Vivimos de nuevo tiempos difíciles en la Iglesia tras el dictamen del Gran Tribunal de Pensylvania y los posteriores acontecimientos en torno a las acusaciones vertidas por el ex-nuncio Viganó contra varios cardenales, personas de responsabilidad en los últimos años en la Curia, y contra el propio Papa Francisco.
No voy a entrar en discusiones y trifulcas. Es bastante descorazonador leer a algunos católicos estos días, queriendo pescar en aguas revueltas. Es triste comprobar los efectos del poder, la influencia, el prestigio, la calumnia… del pecado en definitiva, que también nos afecta. Es doloroso el silencio de otros muchos, católicos de a pie y pastores, que, acostumbrados a usar las redes sociales para denunciar el pecado del mundo, de «los otros», callan ahora y no son capaces de decir ni una palabra.
Lo que no nos podemos permitir es volver a situarnos de nuevo, como institución, en el centro de esta historia y arrebatar de nuevo a las víctimas el lugar que les corresponde. Porque mientras perdemos energías en debatir, discutir, acusar, señalar e, incluso, de elucubrar acerca de causas y soluciones, las víctimas siguen ahí, sumidas en historias desgarradoras que han teñido sus biografías, y las de sus seres queridos, de un inmenso dolor. De nuevo nuestra errónea tendencia a creernos el ombligo del mundo.
De todo aquello que es un crimen no hay mucho que hablar. Los criminales, sean sacerdotes, religiosos o laicos y seglares, deben pagar por sus actos. Y la institución, la Iglesia, debe colaborar con la justicia y dedicarse a ser samaritana de aquellos que han sido abandonados en los caminos de la vida, heridos por aquellos que acompañaban sus vidas y su fe. Había que pedir perdón, como hizo el Papa. Y hay que hacer más. Hay que empatizar y compadecerse. Padecer con aquellos que tanto han sufrido. Hacer nuestro su dolor y cargar con él. Hay que escuchar. Y entender. Y llorar. Y corregir. Y escuchar más. E intentar sentir lo que ellos sienten. Porque la época de las palabras y los deseos no se sustenta ya. Las personas necesitan comprobar que sí, que efectivamente hay un cambio. Y no hay cambio sin escucha. No hay cambio sin situar en el centro a los verdaderos crucificados de esta historia.

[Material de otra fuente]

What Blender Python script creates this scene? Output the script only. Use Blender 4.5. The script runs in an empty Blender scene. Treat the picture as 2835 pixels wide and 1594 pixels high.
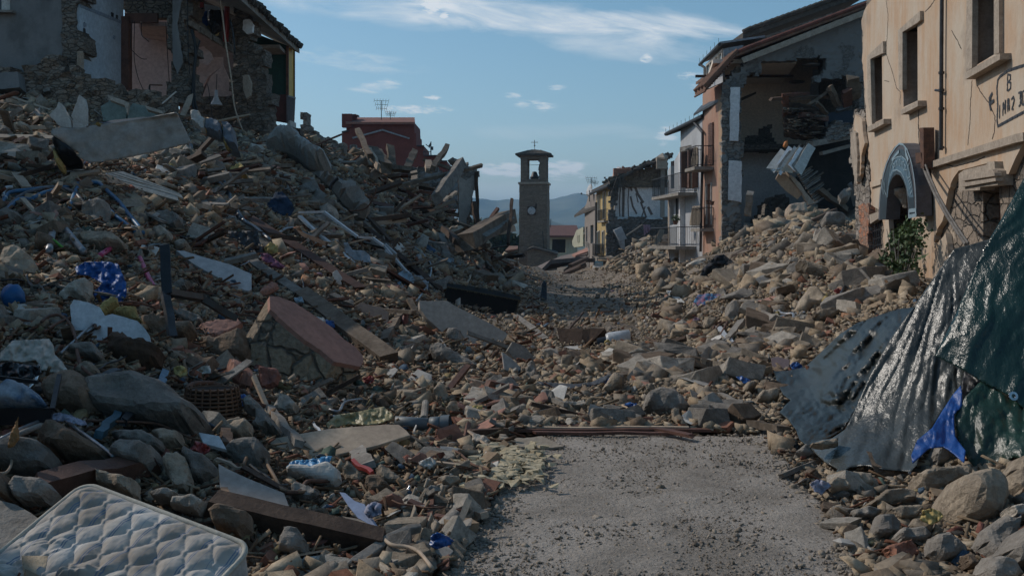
import bpy,bmesh,math,random
import numpy as np
from mathutils import Vector,Matrix,noise
from mathutils.geometry import delaunay_2d_cdt
random.seed(7);RNG=np.random.default_rng(11)
S=bpy.context.scene
COL=S.collection
F=2756.0;CU=1417.5;HV=665.0;EYE=1.7      # focal length in photo pixels, principal column, horizon row, eye height

# ------------------------------------------------------------------ camera, sky, sun, exposure
cam=bpy.data.cameras.new("camera");cam_o=bpy.data.objects.new("camera",cam);COL.objects.link(cam_o)
cam.sensor_width=36;cam.lens=35.0;cam.clip_start=.05;cam.clip_end=20000
cam_o.location=(0,0,EYE);cam_o.rotation_euler=(math.radians(90),0,0)
cam.shift_y=-(797-HV)/2835.0
S.camera=cam_o
SUN_ELEV,SUN_AZ=math.radians(37),math.radians(-66)     # azimuth from +Y, negative = to the left
sd=Vector((math.sin(SUN_AZ)*math.cos(SUN_ELEV),math.cos(SUN_AZ)*math.cos(SUN_ELEV),math.sin(SUN_ELEV)))
sun=bpy.data.lights.new("sun",'SUN');sun.energy=3.4;sun.angle=math.radians(.5);sun.color=(1,.93,.84)
sun_o=bpy.data.objects.new("sun",sun);COL.objects.link(sun_o)
sun_o.rotation_euler=(-sd).to_track_quat('-Z','Y').to_euler();sun_o.location=(-30,10,40)
W=bpy.data.worlds.new("World");S.world=W;W.use_nodes=True
S.view_settings.view_transform='Standard';S.view_settings.look='None';S.view_settings.gamma=1
S.view_settings.exposure=-0.45


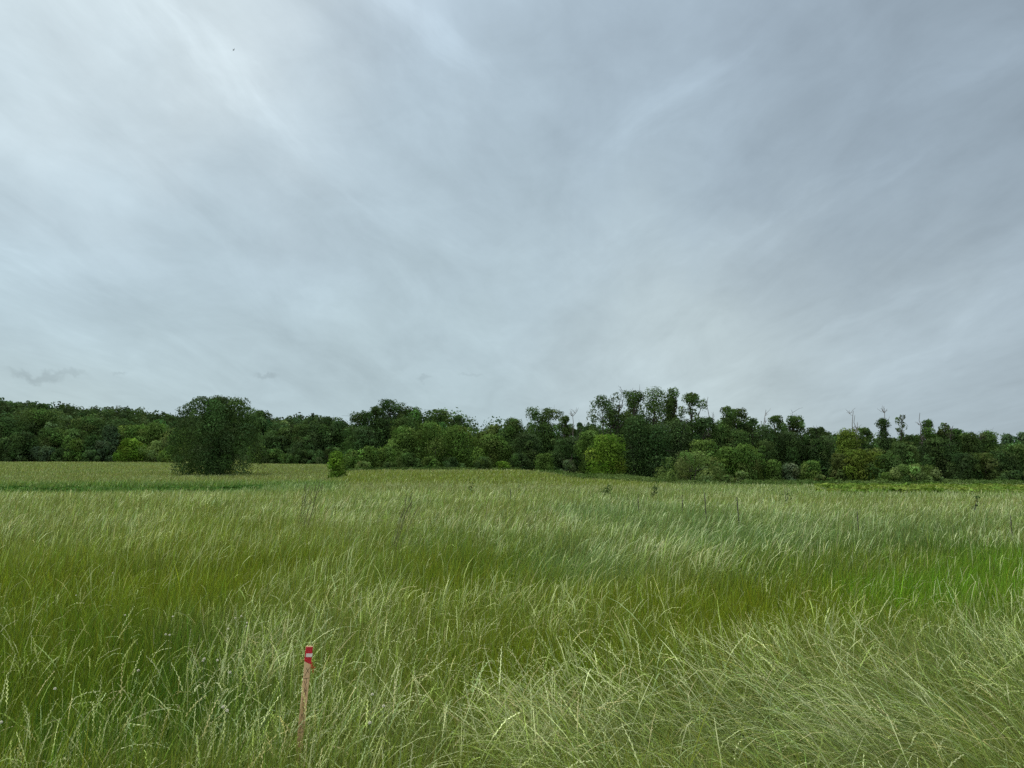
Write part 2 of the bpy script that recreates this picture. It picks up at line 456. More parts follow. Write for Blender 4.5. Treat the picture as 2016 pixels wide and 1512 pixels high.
def ribbons(x, y, h, phi, th0, th1, wid, segs, c0, c1, prof, power=1.6, az=None, wig=0.0):
    """curved blades; returns V, F, colour"""
    n = len(x); S = segs
    z = gz(x, y) - 0.02
    t = (np.arange(S) + .5) / S
    th = th0[:, None] + (th1 - th0)[:, None] * t[None, :] ** power
    if wig: th = th + rg.normal(0, wig, (n, S))
    sl = (h / S)[:, None]
    dh = np.sin(th) * sl; dz = np.cos(th) * sl
    ph = phi[:, None] + (rg.normal(0, .12, (n, 1)) * t[None, :] * 3)
    px = np.concatenate([np.zeros((n, 1)), np.cumsum(dh * np.cos(ph), 1)], 1) + x[:, None]
    py = np.concatenate([np.zeros((n, 1)), np.cumsum(dh * np.sin(ph), 1)], 1) + y[:, None]
    pz = np.concatenate([np.zeros((n, 1)), np.cumsum(dz, 1)], 1) + z[:, None]
    pz = np.maximum(pz, z[:, None] + .03)
    if az is None: az = rg.random(n) * math.pi
    sx = np.cos(az)[:, None]; sy = np.sin(az)[:, None]
    hw = wid[:, None] * .5 * prof[None, :]
    Lx = np.stack([px - sx * hw, py - sy * hw, pz], 2); Rx = np.stack([px + sx * hw, py + sy * hw, pz], 2)
    Vv = np.stack([Lx, Rx], 2).reshape(-1, 3)      # n,(S+1),2
    base = (np.arange(n) * (S + 1) * 2)[:, None] + (np.arange(S) * 2)[None, :]
    base = base.ravel()
    Fq = np.stack([base, base + 1, base + 3, base + 2], 1)
    tt = np.linspace(0, 1, S + 1)[None, :, None]
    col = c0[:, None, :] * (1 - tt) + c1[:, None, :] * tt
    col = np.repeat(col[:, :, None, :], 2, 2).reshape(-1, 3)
    return Vv, Fq, col, (px, py, pz, z)

def build_grass(name, parts, mat):
    off = 0; Vs = []; Fs = []; Cs = []
    for (v_, f_, c_) in parts:
        Vs.append(v_); Fs.append(f_ + off); Cs.append(c_); off += len(v_)
    return mesh_obj(name, np.concatenate(Vs), np.concatenate(Fs), mat, col=np.concatenate(Cs))

def sward_colours(x, y, jit=.32):
    W = sward(x, y)
    k = (W.cumsum(1) > rg.random(len(x))[:, None]).argmax(1)
    mixw = .55
    c = SWARD[k] * mixw + (W @ SWARD) * (1 - mixw)
    return c * np.exp(rg.normal(0, jit, (len(x), 1))) * np.exp(rg.normal(0, .09, (len(x), 3))), W

def path_free(x, y):      # nothing grows through the marker stake
    return np.hypot(x + 1.22, y - 4.3) > .03

# A: the dense sward
def sward_grass():
    parts = []
    for (y0, y1, segs, nref) in [(1.2, 9, 5, 3100), (9, 30, 4, 3300), (30, 330, 2, 2300)]:
        x, y = scatter(nref, 4.0, 1.62, y0, y1)
        keep = path_free(x, y); x, y = x[keep], y[keep]
        if y1 > 100:
            keep = ~((y > 56) & (y < 74) & (x / y < -.36) & (rg.random(len(y)) < .6)); x, y = x[keep], y[keep]
        n = len(x)
        c, W = sward_colours(x, y)
        px = y / 745.
        h = (.42 + .22 * fbm(x, y, 1.6, 3, 3)) * np.exp(rg.normal(0, .16, n)) * (1 + .12 * W[:, PA])
        phi, lod = lean_field(x, y)
        phi = phi + rg.normal(0, 1.5, n) * (1 - .6 * lod)
        th0 = np.abs(rg.normal(.06, .08, n)) + .35 * lod
        th1 = th0 + np.abs(rg.normal(.45, .35, n)) + .8 * lod
        wid = np.maximum(.0040, px * .48) * np.exp(rg.normal(0, .2, n))
        prof = np.array({5: [.8, 1, 1, .85, .6, .12], 4: [.9, 1, .95, .7, .15], 2: [1, .9, .25]}[segs])
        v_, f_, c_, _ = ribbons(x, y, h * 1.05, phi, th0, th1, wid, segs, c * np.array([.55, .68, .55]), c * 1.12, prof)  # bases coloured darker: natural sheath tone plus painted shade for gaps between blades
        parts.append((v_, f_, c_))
    o = build_grass('meadow_grass', parts, M_GRASS)
    tag(o, 'dense green and olive meadow grass filling the field', 'grass', None, 'stuff')
sward_grass()

# B: tall pale flowering stems with knotty seed heads
def seed_grass():
    parts = []
    for (y0, y1, segs, nref, pw) in [(1.6, 9, 10, 1050, 1.5), (9, 34, 6, 1100, 1.5), (34, 330, 3, 650, 1.5)]:
        x, y = scatter(nref, 4.0, pw, y0, y1)
        tuft = fbm(x, y, .9, 61, 3)
        W = sward(x, y)
        far = np.clip((y - 14) / 25, 0, 1)
        dens = np.clip((tuft - .50) * 4.5 * (1 - .4 * far), 0, 1) * .45 + W[:, PA] * (.42 + 2.6 * np.clip(tuft - .40, 0, 1)) + .20 * far + W[:, TAN] * .5 + .03
        dens = dens * (1 - .6 * np.clip(W[:, DG] + .5 * W[:, OL], 0, 1) * (1 - far))
        gap = np.clip((fbm(x, y, .55, 261, 3) - .36) * 5, .3, 1)
        dens = dens * (gap + (1 - gap) * far)
        dens = dens * (1 - .75 * np.clip(W[:, OL] * 1.6, 0, 1) * (y > 52))
        keep = (rg.random(len(x)) < dens) & path_free(x, y)
        if y1 > 100: keep &= ~((y > 54) & (y < 76) & (x / y < -.36) & (rg.random(len(y)) < .85))
        x, y, W = x[keep], y[keep], W[keep]
        n = len(x)
        pale = np.array([.53, .56, .32]); green = np.array([.28, .37, .10]); straw = np.array([.52, .46, .26]); blu = np.array([.33, .43, .22])
        r = rg.random((n, 1))
        c1 = np.where(r < .5, pale, np.where(r < .75, green, np.where(r < .86, straw, blu)))
        c1 = c1 * (1 - .75 * W[:, [BG]]) + blu * .75 * W[:, [BG]]
        c1 = c1 * (1 - .8 * W[:, [TAN]]) + np.array([.25, .26, .13]) * .8 * W[:, [TAN]]
        c1 = c1 * (1 - .5 * W[:, [OL]]) + np.array([.38, .41, .11]) * .5 * W[:, [OL]]
        c1 = c1 * np.exp(rg.normal(0, .27, (n, 1)))
        c1 = c1 * (.88 + .5 * fbm(x, y, .8, 271, 3))[:, None]
        c1 = c1 * (1 - .22 * np.clip((y - 50) / 60, 0, 1))[:, None]
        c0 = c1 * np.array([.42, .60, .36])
        px = y / 745.
        phi, lod = lean_field(x, y)
        phi = phi + rg.normal(0, 1, n) * (.55 + 1.1 * np.clip(1.4 - y / 10, 0, 1)) * (1 - .62 * lod)
        h = (.54 + .28 * fbm(x, y, 2.2, 13, 2)) * np.exp(rg.normal(0, .12, n)) * (1 + .35 * lod)
        th0 = np.abs(rg.normal(.07, .07, n)) + .55 * lod
        th1 = th0 + np.where(rg.random(n) < .45, np.abs(rg.normal(1.9, .6, n)), np.abs(rg.normal(.6, .4, n))) + .45 * lod
        wid = np.maximum(.0025, px * .31) * np.exp(rg.normal(0, .2, n))
        if segs == 10: prof = np.array([.8, .8, .8, .75, .7, .65, .6, .7, 1.35, 1.3, .4])
        elif segs == 6: prof = np.array([.8, .8, .75, .8, 1.7, 1.5, .4])
        else: prof = np.array([.8, .8, 1.5, .5])
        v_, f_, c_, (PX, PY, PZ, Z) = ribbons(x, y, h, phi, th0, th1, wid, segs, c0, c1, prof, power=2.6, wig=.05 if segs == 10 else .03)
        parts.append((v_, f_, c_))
        if segs == 10:
            # alternate spikelets down the head
            K = 12
            near = np.arange(n)
            t = np.linspace(.77, .995, K)
            idx = t * segs; i0 = np.minimum(idx.astype(int), segs - 1); fr = idx - i0
            P = np.stack([PX, PY, PZ], 2)
            A = P[:, i0] * (1 - fr)[None, :, None] + P[:, i0 + 1] * fr[None, :, None]
            T = P[:, i0 + 1] - P[:, i0]; T /= np.linalg.norm(T, axis=2, keepdims=True) + 1e-9
            sgn = np.where(np.arange(K) % 2 == 0, 1., -1.)[None, :, None]
            saz = rg.random(n) * math.pi
            Sd = np.stack([np.cos(saz), np.sin(saz), np.zeros(n)], 1)[:, None, :] * sgn
            Dv = T * .92 + Sd * .34
            ln = (.020 + .005 * rg.random((n, K, 1))) * np.linspace(1.1, .7, K)[None, :, None]
            Bn = np.cross(T, Sd); Bn /= np.linalg.norm(Bn, axis=2, keepdims=True) + 1e-9
            sw = .0030
            mid = A + Dv * ln * .5
            sidev = (Sd * .7 + Bn * .6) * sw
            p0 = A; p1 = mid + sidev; p2 = A + Dv * ln; p3 = mid - sidev
            vv = np.stack([p0, p1, p2, p3], 2).reshape(-1, 3)
            b = np.arange(n * K) * 4
            ff = np.stack([b, b + 1, b + 2, b + 3], 1)
            cc = np.repeat(c1 * 1.1, K * 4, 0)
            parts.append((vv, ff, cc))
    o = build_grass('seeding_grass', parts, M_SEED)
    tag(o, 'tall pale arching stems of seeding grass over the green sward', 'grass', None, 'stuff')
seed_grass()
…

Y los que quieran seguir debatiendo sobre papas, cardenales, curias, obispos, informes, curias y entresijos varios, que lo hagan en los foros donde corresponde. La política eclesial, que a muchos encanta, no es mi tarea. Rezaré por todos, eso sí, pero no perderé el tiempo ni haré el ridículo hablando y opinando sobre lo que no sé ni me corresponde. Eso sí, cuidadito con las rumorologías, las difamaciones y los escándalos. Cuidado con ponernos al servicio de aquel que busca la división y siembra cizaña. Jesucristo, el Crucificado y Resucitado, no se encuentra ahí por mucho que algunos usen su nombre.